Los accesos compartidos se degradan con el tiempo.
Lo que empieza siendo práctico acaba siendo opaco: se olvidan, se duplican, se heredan.
Al final nadie sabe de quién es la llave ni cuántas copias circulan.
Un gestor corporativo de contraseñas permite algo tan básico como saber quién entra y cuándo debe dejar de hacerlo.
Tener montando un sandbox no es una manía de frikis, es higiene digital. Abrir un enlace sospechoso en un entorno aislado es la diferencia entre curiosidad y contagio. La precaución no es desconfianza; es una forma de respeto hacia tu propio sistema.
El doble factor es el segundo paso que todos intentamos saltar y que, cuando pasa algo, siempre agradecemos haber puesto. Cada vez que alguien dice “ya lo haré”, otro informe de seguridad crece en alguna parte. Y sí, las passkeys han venido a quedarse: no hay contraseña que se filtre si no existe.

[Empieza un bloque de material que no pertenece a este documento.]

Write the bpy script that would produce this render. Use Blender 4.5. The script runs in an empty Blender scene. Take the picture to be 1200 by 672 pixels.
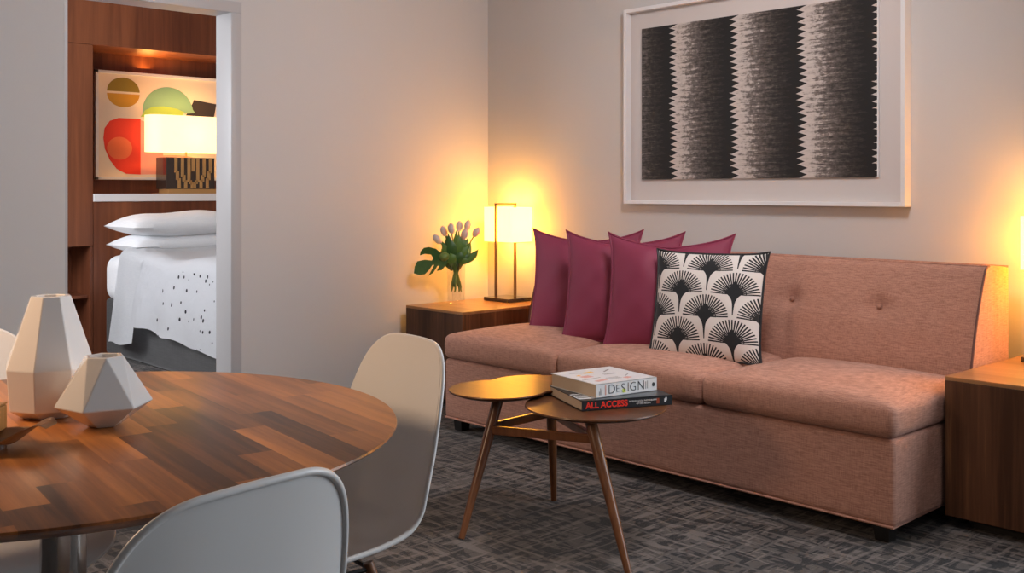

Avisar a tiempo debería ser una competencia profesional. No hay vergüenza en admitir un error; la vergüenza está en dejarlo crecer. Un correo rápido diciendo “creo que esto no va bien” ahorra días de informes y semanas de tensión.
La suerte no debería figurar en ningún plan de contingencia. Si un mensaje con credenciales acaba en las manos adecuadas por casualidad, no ha salido bien: ha salido barato. La suerte solo avisa, no protege.
La cultura de seguridad no se enseña, se contagia. No nace de un protocolo ni de una auditoría, sino de los hábitos cotidianos: cerrar sesión, revisar accesos, preguntar cuando algo chirría. La rutina, cuando se repite sin pausa, se convierte en el mayor agujero del sistema.
Y la confianza, esa palabra que lo sostiene todo, no lleva doble factor.
Por eso hay que ponérselo. No por desconfianza, sino por respeto: al trabajo, a los datos y a las personas que creen que todo está bajo control.
Esto no es un protocolo.
Es lo que se aprende cuando un correo mal enviado te recuerda que la seguridad no depende de la tecnología, sino de las costumbres.